Ann Mellow, Associate Director

September 17, 2013

GapWhen I was a kid, a "gap" was something between my teeth, or next to the railway platform, or a way to get over the mountains. Today, we have other kinds of gaps: the ‘achievement gap’ and, it seems, indisputable and ever-widening income and employment gaps.

On September 10, the New York Times reported new economic data about wages and wealth in the United States: while wages have remained depressed for most wage-earning families, top income earners captured an even greater percentage of the nation’s wealth. “The figures underscore that even after the recession the country remains in a new Gilded Age, with income as concentrated as it was in the years that preceded the Depression of the 1930s, if not more so.”

And, according to a recent analysis of government data by the Associated Press, the employment gap between rich and poor is also the widest on record, noting “Rates of unemployment for the lowest-income families — those earning less than $20,000 — have topped 21 percent, nearly matching the rate for all workers during the 1930s Great Depression. U.S. households with income of more than $150,000 a year have an unemployment rate of 3.2 percent, a level traditionally defined as full employment.”

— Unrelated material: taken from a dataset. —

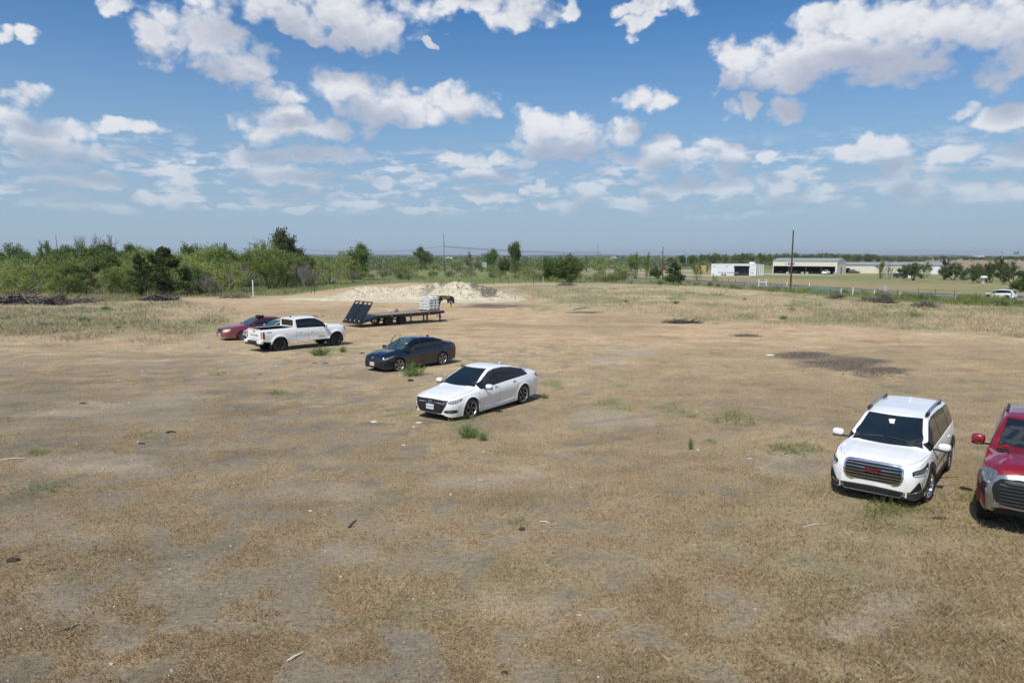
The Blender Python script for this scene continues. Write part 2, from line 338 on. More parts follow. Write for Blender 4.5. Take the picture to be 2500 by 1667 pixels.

Certainly this data above would indicate that we have a lot of work to do as a nation if we are to live into our American commitment to "equal opportunity for all."

What can we do as schools?

For a number of years, the school reform movement has focused on narrowing the well-documented "achievement gap" between low-income and high-income students.

Increasingly, however, the conversation is shifting from the "achievement gap"—which focuses on outcomes—to a conversation about the "opportunity gap"—which recognizes that achievement is dependent on access to quality schools and teachers, quality childcare and early childhood programs, health care, and jobs.

This renewed focus on educational opportunity is an important reminder and call to action for all schools, including independent and Episcopal schools. Education remains one of the single most transformative and empowering engines to advance individuals, families, communities, and society. A quality education changes everything.

But how do we make our school as accessible for all so that we can, in our own way, bridge the gaps of opportunity and understanding between wealthy, middle class, and working families and students? How can we insure that all who attend our school are genuinely welcome and able to participate fully in the life of the school (participation that sometimes comes with a price tag)? How do we support our public school counterparts as they strive to provide equal access to a quality education for all, especially those in low-income neighborhoods where unemployment is high and wages low?

This work is not easy. Education is expensive. Finding the funds and the will to increase educational accessibility and opportunity is very hard work and our efforts are never perfect. Our mission as Episcopal schools, expressed in part in NAES’s recently published Principles of Good Practice for Equity and Justice in Episcopal Schools, challenge us to persist in this striving.

The Greatest Generation and the Civil Rights Generation worked and fought hard to leave the hunger and hardship of the Depression behind, to fight for the freedom of people everywhere, and to make our nation truly one of equal opportunity for all. If this most recent data is right, we must act. It is our turn now. If not us, who? If not now, when?